Empathy involves being aware of and sensitive to the feelings and situation of another person so that you have an experience of life as that person would know it. A few weeks ago, we recommended doing empathy practices with the children of Iraq. Now it's time to take our practice to the battlefield and empathize with the soldiers.


  • Pema Chodron on Meeting the Enemy and the Friend Within
    Buddhist teacher Pema Chodron reminds us that spiritual work requires that we turn toward, not away, from situations and feelings that disturb us. When we look deeply at war, we find that parts of us are already on the battlefield. We have met the enemy and they are us. But we have also met the friend and they are us. This is a good perspective to remember when contemplating images of war.
  • Louise Diamond on Facing Violence by Watching War Movies
    The author, who heads an institute that deals with ethnic conflicts around the world, has spent many years in war zones, facing the same fears and situations that combatants must deal with. When she chose this work, she decided that she needed to prepare herself, and that meant dealing with her own strong aversion to any kind of violence. She spent a year going to every war movie she could find. This passage is a blueprint for practicing empathy with those on the front lines.

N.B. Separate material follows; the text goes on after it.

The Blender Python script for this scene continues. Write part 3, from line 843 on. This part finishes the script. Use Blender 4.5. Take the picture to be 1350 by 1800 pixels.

Veterans tell us that nobody can know what it’s like to be in a war without actually being there. But war movies still try to approximate the experience. The following films, all available on video or DVD, help us see war from the point of the view of those in the midst of it — soldiers, civilians, journalists, and others.

  • Before the Rain
    This stark and sober film, nominated for an Oscar in 1995, depicts the long arms of war. Set in the former Yugoslavia and in London, it is a grueling portrait of ethnic hatred told through the stories of Macedonian Christians and Albanian Muslims.
  • Born on the Fourth of July
    This gripping film, based on Ron Kovic's 1976 autobiography portrays the transformation of an Vietnam soldier whose idealism and traditional patriotism are ambushed by his experiences on the battlefield and reborn in political protest.
  • Empire of the Sun
    This film, directed by Steven Spielberg, is set in a Japanese prison camp during World War II. It vividly conveys the brutality, betrayal, and arbitrary violence of war and the manifold ways it dehumanizes people.
  • Full Metal Jacket
    A drill sergeant tells the soldiers that thinking is a vice and killing is a virtue. So begins this indictment of the Vietnam War. Director Stanley Kubrick uses a buck-shot style that conveys how the lunatic violence and disorder of battle scars the soldiers’ souls.
  • Gallipoli
    One of the most powerful war films of all time, which manages to make its points with very few scenes of actual combat, it gives us war from the perspective of the little people. Two young Australian recruits go to war seeking adventure and end up in the trenches of Gallipoli facing certain death.
  • A Midnight Clear
    This World War II drama reveals war to be a dirty trickster. A five-man intelligence unit at an observation post in the forest nearly buckles under the uncertainties of battle. Some powerful religious imagery conveys the soldiers’ dependency on each other.
  • No Man's Land
    Winner of the Academy Award as Best Foreign Language film in 2001, this astonishing movie is set in Bosnia in 1993. The story revolves around a Bosnian soldier, lost behind enemy lines, who finds he is lying on top of a landmine; if he gets up it will detonate.
  • Saving Private Ryan
    This vivid World War II drama opens with a 20-minute sequence showing the Allied invasion on D-Day, exposing the hellishness of war as no other film has ever done. Violence is not redemptive, and there is no grandeur in dying for one’s country. All that matters in the destructive rapidity of battle are the soldiers’ small acts of decency and kindness.
  • The Thin Red Line
    Set in the World War II battle zone of Guadalcanal, this eerie drama depicts soldiers seized by dreams, visions, and hallucinations in the midst of their combat duties. War draws a strange mixture of virtue and vice out of men.
  • Three Kings
    Set right after the Gulf War, this ragtag satire spits in the face of war and salutes creative compassion in a nightmarish situation.
  • Welcome to Sarajevo
    In this besieged city in 1992, Serbian sharp-shooters are shooting civilians day after day. A journalist desperately tries to make a difference in the life of a shell-shocked, terrified, and lonely little girl.